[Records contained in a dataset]
# # # # #

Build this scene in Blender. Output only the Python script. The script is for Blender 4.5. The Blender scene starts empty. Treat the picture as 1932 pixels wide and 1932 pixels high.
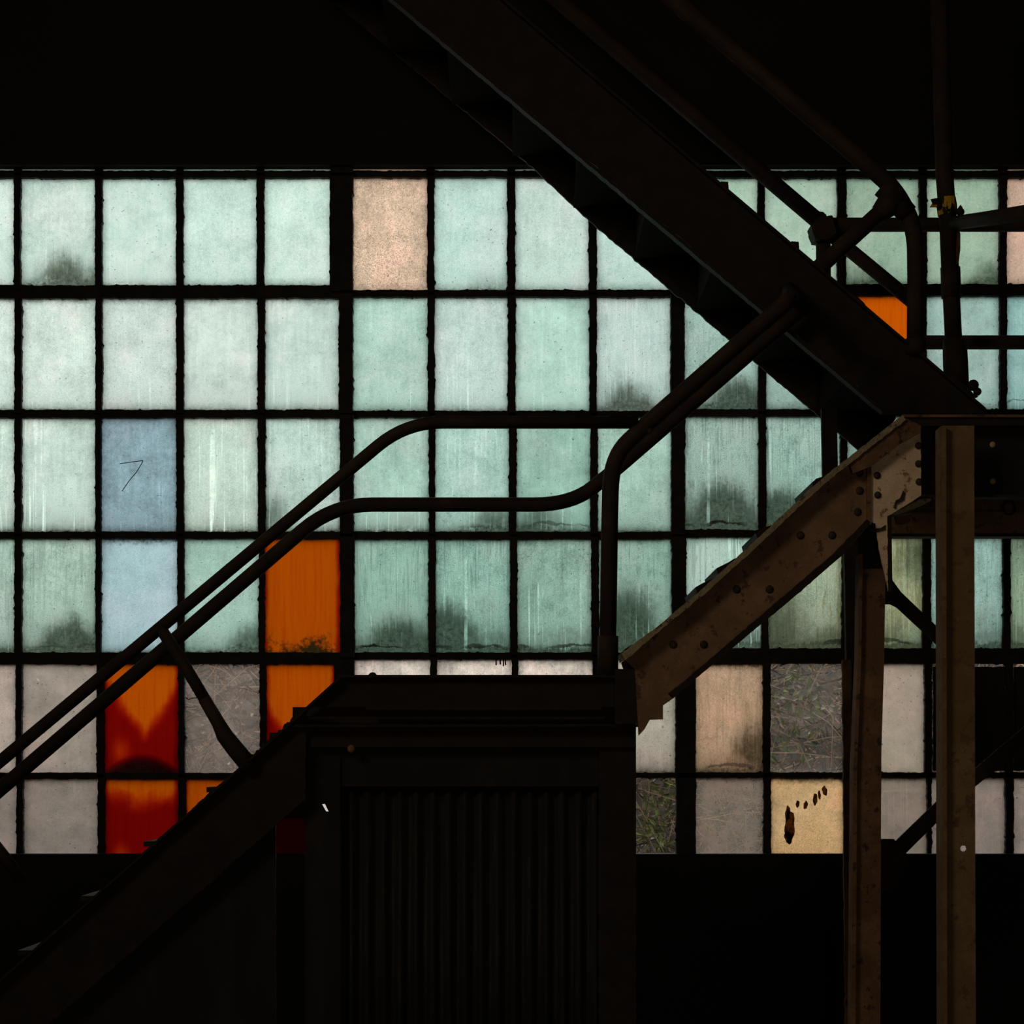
import bpy, bmesh, math, random
from mathutils import Vector
random.seed(11)
S = bpy.context.scene
COL = S.collection

# ------------------------------------------------------------------ camera
F = 4278.0                      # focal length in pixels of the 1932 px frame
EYE = 1.6
HOR = 1450.0                    # image row of the eye level
cam_d = bpy.data.cameras.new('camera')
cam_d.sensor_width = 36.0
cam_d.lens = F / 1932 * 36.0
cam_d.shift_y = (HOR - 966.0) / 1932
cam_d.clip_start = 0.05
cam = bpy.data.objects.new('camera', cam_d)
cam.location = (0, 0, EYE)
cam.rotation_euler = (math.pi / 2, 0, 0)
COL.objects.link(cam)
S.camera = cam

# ------------------------------------------------------------------ sky (even overcast) and lamp
w = bpy.data.worlds.new('overcast_sky')
S.world = w
w.use_nodes = True
bg = w.node_tree.nodes['Background']
bg.inputs[0].default_value = (0.95, 1.0, 0.985, 1)
bg.inputs[1].default_value = 2.0
la = bpy.data.lights.new('hall_daylight', 'AREA')
la.shape = 'RECTANGLE'; la.size = 2.6; la.size_y = 2.6
la.energy = 31
la.color = (1.0, 0.78, 0.56)
la.spread = math.radians(70)
lo = bpy.data.objects.new('hall_daylight', la)
lo.location = (-5.6, 1.0, 6.8)
lo.rotation_euler = (Vector((1.7, 8.2, 2.4)) - lo.location).to_track_quat('-Z', 'Y').to_euler()
COL.objects.link(lo)
lb = bpy.data.lights.new('added_front_fill', 'AREA')  # added low fill in place of bounce light; no door is there
lb.shape = 'RECTANGLE'; lb.size = 2.4; lb.size_y = 2.2
lb.energy = 64
lb.color = (1.0, 0.80, 0.60)
lp = bpy.data.objects.new('added_front_fill', lb)
lp.location = (0.6, -3.6, 1.15)
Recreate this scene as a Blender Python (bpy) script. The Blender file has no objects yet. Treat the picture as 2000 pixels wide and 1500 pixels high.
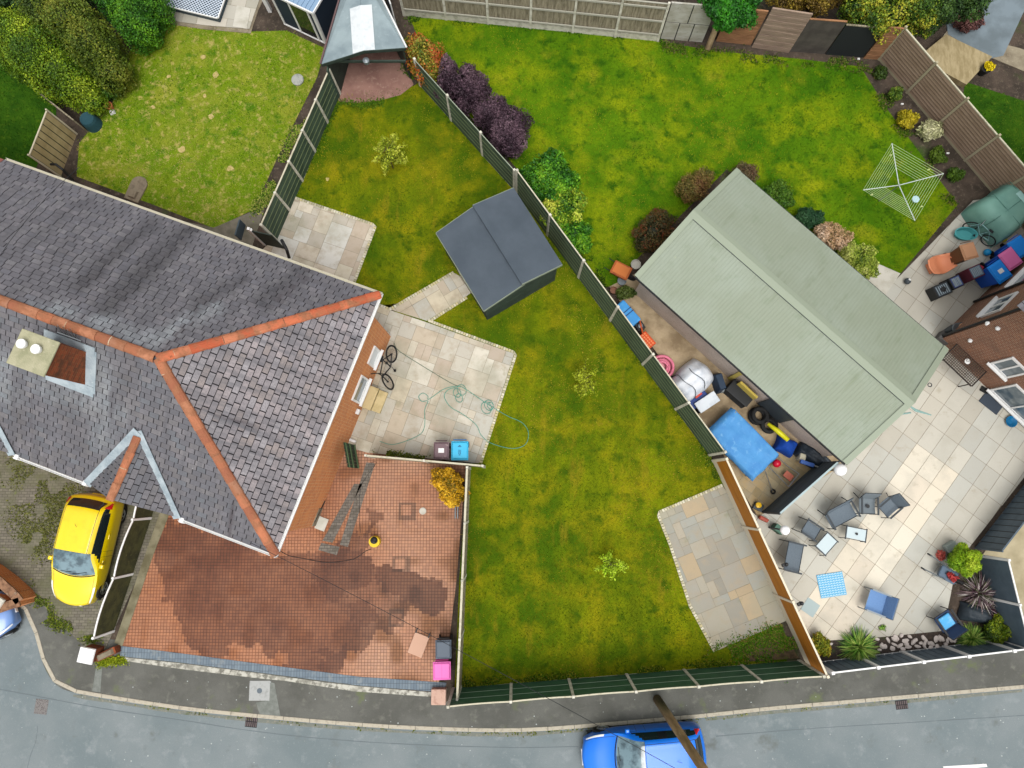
import bpy, math, random
import numpy as np
from mathutils import Vector, Matrix
random.seed(7); RNG = np.random.default_rng(7)
R = math.radians
S = bpy.context.scene
COL = S.collection

# ---------------------------------------------------------------- camera
F_PX, CAM_H = 1387.0, 26.0
_th = math.atan2(200, F_PX); _ph = math.atan2(10, math.hypot(F_PX, 200))
_F = Vector((0, math.sin(_th), -math.cos(_th))); UP = Vector((0, math.cos(_th), math.sin(_th))); _R = Vector((1, 0, 0))
FW = _F * math.cos(_ph) - _R * math.sin(_ph); RT = _R * math.cos(_ph) + _F * math.sin(_ph)
cam = bpy.data.cameras.new('camera'); camo = bpy.data.objects.new('camera', cam); COL.objects.link(camo)
m = Matrix((RT, UP, -FW)).transposed().to_4x4(); m.translation = Vector((0, 0, CAM_H)); camo.matrix_world = m
cam.sensor_width = 36; cam.lens = F_PX / 2000 * 36; cam.clip_start = .1; cam.clip_end = 2000
S.camera = camo
# ---------------------------------------------------------------- light
SUN_EL, SUN_AZ = 70, 165      # azimuth clockwise from +Y
w = bpy.data.worlds.new("World"); S.world = w; w.use_nodes = True
nt = w.node_tree; bg = nt.nodes['Background']; sky = nt.nodes.new('ShaderNodeTexSky')
sky.sky_type = 'NISHITA'; sky.sun_disc = False; sky.sun_elevation = R(SUN_EL); sky.sun_rotation = R(SUN_AZ)
sky.dust_density = 3; sky.ozone_density = .6; sky.air_density = .8
hs = nt.nodes.new('ShaderNodeHueSaturation'); hs.inputs['Saturation'].default_value = .06     # overcast: cloud takes the blue out
nt.links.new(sky.outputs[0], hs.inputs['Color']); nt.links.new(hs.outputs[0], bg.inputs[0]); bg.inputs[1].default_value = .15
sl = bpy.data.lights.new('sun', 'SUN'); sl.energy = .95; sl.angle = R(36); sl.color = (1, .955, .89)
so = bpy.data.objects.new('sun', sl); COL.objects.link(so)
d = Vector((math.sin(R(SUN_AZ)) * math.cos(R(SUN_EL)), math.cos(R(SUN_AZ)) * math.cos(R(SUN_EL)), math.sin(R(SUN_EL))))
so.rotation_euler = d.to_track_quat('Z', 'Y').to_euler(); so.location = d * 60
S.view_settings.view_transform = 'Standard'; S.view_settings.look = 'None'; S.view_settings.exposure = .92; S.view_settings.gamma = 1
S.render.engine = 'CYCLES'

# ---------------------------------------------------------------- helpers
def ray(px, py):
    return ((px - 1000) * RT - (py - 750) * UP + F_PX * FW)
def at(px, py, z=0.0):
    d = ray(px, py); t = (CAM_H - z) / -d.z
    return Vector((d.x * t, d.y * t, z))
def onplane(px, py, p0, n):
    d = ray(px, py); o = Vector((0, 0, CAM_H)); t = (p0 - o).dot(n) / d.dot(n)
    return o + d * t
GAIN = 1.45
def c(r, g, b, k=1.0):
    f = lambda v: min(.92, ((v / 255 + .055) / 1.055) ** 2.4 / GAIN * k)
    return (f(r), f(g), f(b), 1)

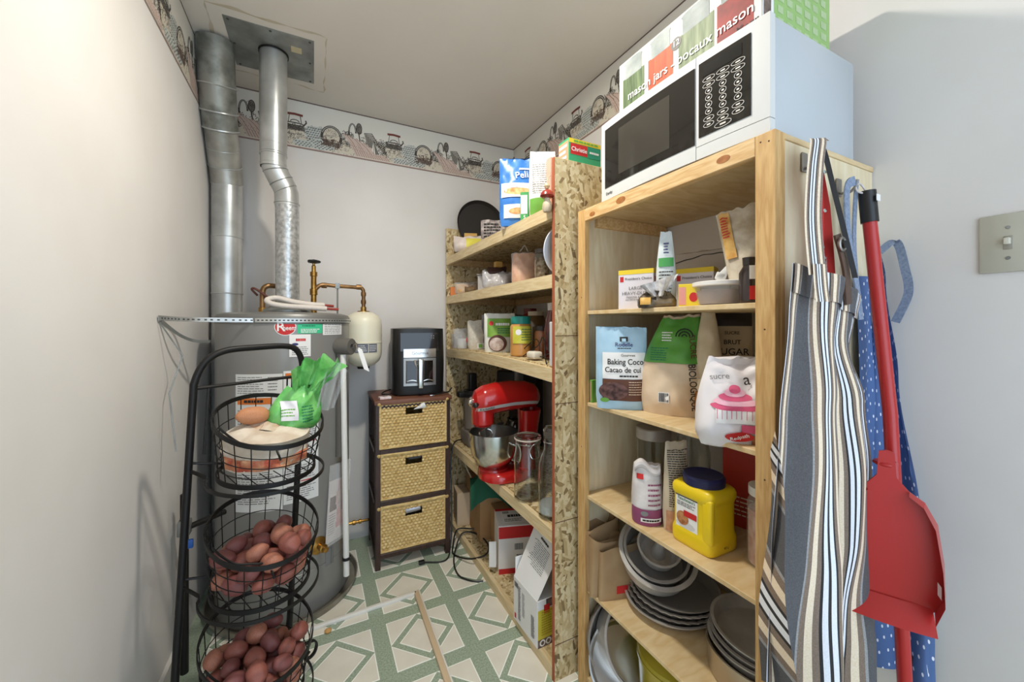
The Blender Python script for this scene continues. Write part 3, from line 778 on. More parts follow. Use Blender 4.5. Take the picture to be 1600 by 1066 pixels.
obj('lever', G().rbox(-.006, .03, -.03, -.018, .44, .47, .003).rbox(.0, .012, -.03, -.02, .42, .5, .003), mat('blue lever', (40, 90, 170), .4), t)

# ================================================================== THREE-TIER BASKET RACK
RA = R(28)                                  # the frame stands askew, its back to the wall corner
fx, fy = math.cos(RA), math.sin(RA)         # along the frame, left to right
nx, ny = math.sin(RA), -math.cos(RA)        # towards the front of the baskets
RC = Vector((-.214, 1.42, 0))              # frame centre on the floor
LEAN = Vector((.046, .022, 1.0))             # per metre of height
def rk(s, n, z):                            # rack coordinates -> world
    return Vector((RC.x+fx*s+nx*n+LEAN.x*z, RC.y+fy*s+ny*n+LEAN.y*z, z))
rack = thing('basket_rack', 'black wire rack with three round baskets in front of the heater', 'rack', (RC.x, RC.y, 0))
def rl(p): return p-Vector((RC.x, RC.y, 0))
loop = [rk(-.15, 0, .006), rk(-.15, 0, .5), rk(-.15, 0, .98), rk(-.148, 0, 1.05), rk(-.125, 0, 1.105), rk(-.08, 0, 1.132), rk(0, 0, 1.138), rk(.09, 0, 1.138), rk(.128, 0, 1.12), rk(.147, 0, 1.07), rk(.15, 0, .98), rk(.15, 0, .5), rk(.15, 0, .006)]
obj('frame_loop', G().tube([rl(p) for p in smooth_path(loop, 6)], .0095, 12), BLACKM, rack)
obj('crossbar', G().tube([rl(rk(-.15, 0, 1.03)), rl(rk(.15, 0, 1.035))], .005, 8), BLACKM, rack)
for s in (.1, .115): obj('frame_wire', G().tube([rl(rk(s, 0, 1.034)), rl(rk(s+.002, .0, .96)), rl(rk(s+.01, .004, .93))], .0025, 6), BLACKM, rack)
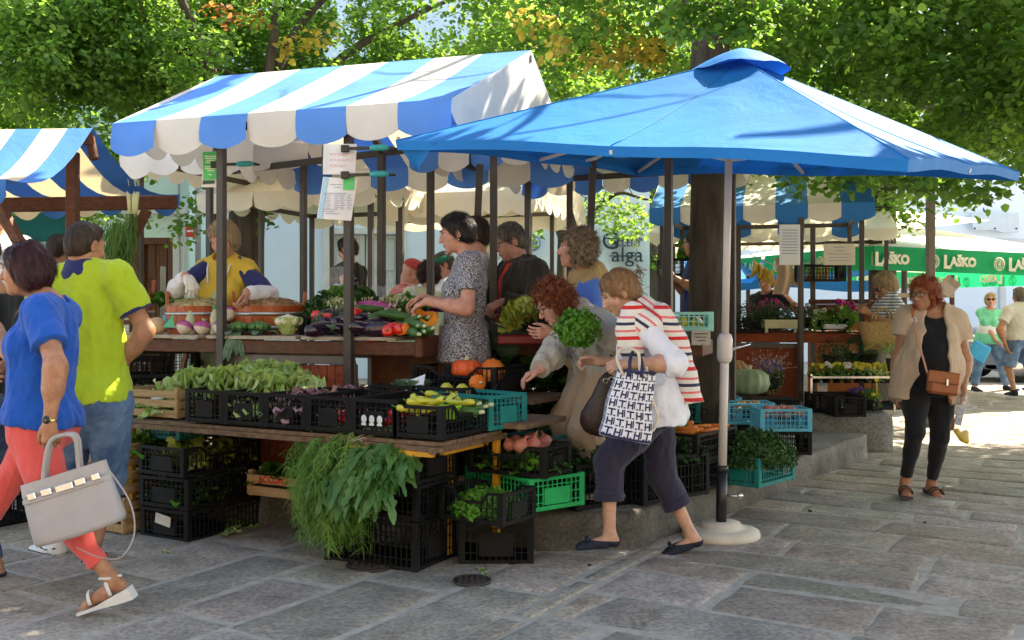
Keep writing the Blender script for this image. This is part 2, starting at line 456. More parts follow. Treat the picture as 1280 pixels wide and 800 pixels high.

# # # # #

Quote the records in their entirety, keeping the wording exact and excluding pictures.

Build this scene in Blender. Output only the Python script. The script is for Blender 4.5. The Blender scene starts empty. Treat the picture as 1932 pixels wide and 1932 pixels high.
import bpy, bmesh, math, random
from mathutils import Vector
random.seed(11)
S = bpy.context.scene
COL = S.collection

# ------------------------------------------------------------------ camera
F = 4278.0                      # focal length in pixels of the 1932 px frame
EYE = 1.6
HOR = 1450.0                    # image row of the eye level
cam_d = bpy.data.cameras.new('camera')
cam_d.sensor_width = 36.0
cam_d.lens = F / 1932 * 36.0
cam_d.shift_y = (HOR - 966.0) / 1932
cam_d.clip_start = 0.05
cam = bpy.data.objects.new('camera', cam_d)
cam.location = (0, 0, EYE)
cam.rotation_euler = (math.pi / 2, 0, 0)
COL.objects.link(cam)
S.camera = cam

# ------------------------------------------------------------------ sky (even overcast) and lamp
w = bpy.data.worlds.new('overcast_sky')
S.world = w
w.use_nodes = True
bg = w.node_tree.nodes['Background']
bg.inputs[0].default_value = (0.95, 1.0, 0.985, 1)
bg.inputs[1].default_value = 2.0
la = bpy.data.lights.new('hall_daylight', 'AREA')
la.shape = 'RECTANGLE'; la.size = 2.6; la.size_y = 2.6
la.energy = 31
la.color = (1.0, 0.78, 0.56)
la.spread = math.radians(70)
lo = bpy.data.objects.new('hall_daylight', la)
lo.location = (-5.6, 1.0, 6.8)
lo.rotation_euler = (Vector((1.7, 8.2, 2.4)) - lo.location).to_track_quat('-Z', 'Y').to_euler()
COL.objects.link(lo)
lb = bpy.data.lights.new('added_front_fill', 'AREA')  # added low fill in place of bounce light; no door is there
lb.shape = 'RECTANGLE'; lb.size = 2.4; lb.size_y = 2.2
lb.energy = 64
lb.color = (1.0, 0.80, 0.60)
lp = bpy.data.objects.new('added_front_fill', lb)
lp.location = (0.6, -3.6, 1.15)
Recreate this scene as a Blender Python (bpy) script. The Blender file has no objects yet. Treat the picture as 2000 pixels wide and 1500 pixels high.
import bpy, math, random
import numpy as np
from mathutils import Vector, Matrix
random.seed(7); RNG = np.random.default_rng(7)
R = math.radians
S = bpy.context.scene
COL = S.collection

# ---------------------------------------------------------------- camera
F_PX, CAM_H = 1387.0, 26.0
_th = math.atan2(200, F_PX); _ph = math.atan2(10, math.hypot(F_PX, 200))
_F = Vector((0, math.sin(_th), -math.cos(_th))); UP = Vector((0, math.cos(_th), math.sin(_th))); _R = Vector((1, 0, 0))
FW = _F * math.cos(_ph) - _R * math.sin(_ph); RT = _R * math.cos(_ph) + _F * math.sin(_ph)
cam = bpy.data.cameras.new('camera'); camo = bpy.data.objects.new('camera', cam); COL.objects.link(camo)
m = Matrix((RT, UP, -FW)).transposed().to_4x4(); m.translation = Vector((0, 0, CAM_H)); camo.matrix_world = m
cam.sensor_width = 36; cam.lens = F_PX / 2000 * 36; cam.clip_start = .1; cam.clip_end = 2000
S.camera = camo
# ---------------------------------------------------------------- light
SUN_EL, SUN_AZ = 70, 165      # azimuth clockwise from +Y
w = bpy.data.worlds.new("World"); S.world = w; w.use_nodes = True
nt = w.node_tree; bg = nt.nodes['Background']; sky = nt.nodes.new('ShaderNodeTexSky')
sky.sky_type = 'NISHITA'; sky.sun_disc = False; sky.sun_elevation = R(SUN_EL); sky.sun_rotation = R(SUN_AZ)
sky.dust_density = 3; sky.ozone_density = .6; sky.air_density = .8
hs = nt.nodes.new('ShaderNodeHueSaturation'); hs.inputs['Saturation'].default_value = .06     # overcast: cloud takes the blue out
nt.links.new(sky.outputs[0], hs.inputs['Color']); nt.links.new(hs.outputs[0], bg.inputs[0]); bg.inputs[1].default_value = .15
sl = bpy.data.lights.new('sun', 'SUN'); sl.energy = .95; sl.angle = R(36); sl.color = (1, .955, .89)
so = bpy.data.objects.new('sun', sl); COL.objects.link(so)
d = Vector((math.sin(R(SUN_AZ)) * math.cos(R(SUN_EL)), math.cos(R(SUN_AZ)) * math.cos(R(SUN_EL)), math.sin(R(SUN_EL))))
so.rotation_euler = d.to_track_quat('Z', 'Y').to_euler(); so.location = d * 60
S.view_settings.view_transform = 'Standard'; S.view_settings.look = 'None'; S.view_settings.exposure = .92; S.view_settings.gamma = 1
S.render.engine = 'CYCLES'

# ---------------------------------------------------------------- helpers
def ray(px, py):
    return ((px - 1000) * RT - (py - 750) * UP + F_PX * FW)
def at(px, py, z=0.0):
    d = ray(px, py); t = (CAM_H - z) / -d.z
    return Vector((d.x * t, d.y * t, z))
def onplane(px, py, p0, n):
    d = ray(px, py); o = Vector((0, 0, CAM_H)); t = (p0 - o).dot(n) / d.dot(n)
    return o + d * t
GAIN = 1.45
def c(r, g, b, k=1.0):
    f = lambda v: min(.92, ((v / 255 + .055) / 1.055) ** 2.4 / GAIN * k)
    return (f(r), f(g), f(b), 1)

The Blender Python script for this scene continues. Write part 3, from line 778 on. More parts follow. Use Blender 4.5. Take the picture to be 1600 by 1066 pixels.
obj('lever', G().rbox(-.006, .03, -.03, -.018, .44, .47, .003).rbox(.0, .012, -.03, -.02, .42, .5, .003), mat('blue lever', (40, 90, 170), .4), t)

# ================================================================== THREE-TIER BASKET RACK
RA = R(28)                                  # the frame stands askew, its back to the wall corner
fx, fy = math.cos(RA), math.sin(RA)         # along the frame, left to right
nx, ny = math.sin(RA), -math.cos(RA)        # towards the front of the baskets
RC = Vector((-.214, 1.42, 0))              # frame centre on the floor
LEAN = Vector((.046, .022, 1.0))             # per metre of height
def rk(s, n, z):                            # rack coordinates -> world
    return Vector((RC.x+fx*s+nx*n+LEAN.x*z, RC.y+fy*s+ny*n+LEAN.y*z, z))
rack = thing('basket_rack', 'black wire rack with three round baskets in front of the heater', 'rack', (RC.x, RC.y, 0))
def rl(p): return p-Vector((RC.x, RC.y, 0))
loop = [rk(-.15, 0, .006), rk(-.15, 0, .5), rk(-.15, 0, .98), rk(-.148, 0, 1.05), rk(-.125, 0, 1.105), rk(-.08, 0, 1.132), rk(0, 0, 1.138), rk(.09, 0, 1.138), rk(.128, 0, 1.12), rk(.147, 0, 1.07), rk(.15, 0, .98), rk(.15, 0, .5), rk(.15, 0, .006)]
obj('frame_loop', G().tube([rl(p) for p in smooth_path(loop, 6)], .0095, 12), BLACKM, rack)
obj('crossbar', G().tube([rl(rk(-.15, 0, 1.03)), rl(rk(.15, 0, 1.035))], .005, 8), BLACKM, rack)
for s in (.1, .115): obj('frame_wire', G().tube([rl(rk(s, 0, 1.034)), rl(rk(s+.002, .0, .96)), rl(rk(s+.01, .004, .93))], .0025, 6), BLACKM, rack)
Keep writing the Blender script for this image. This is part 2, starting at line 456. More parts follow. Treat the picture as 1280 pixels wide and 800 pixels high.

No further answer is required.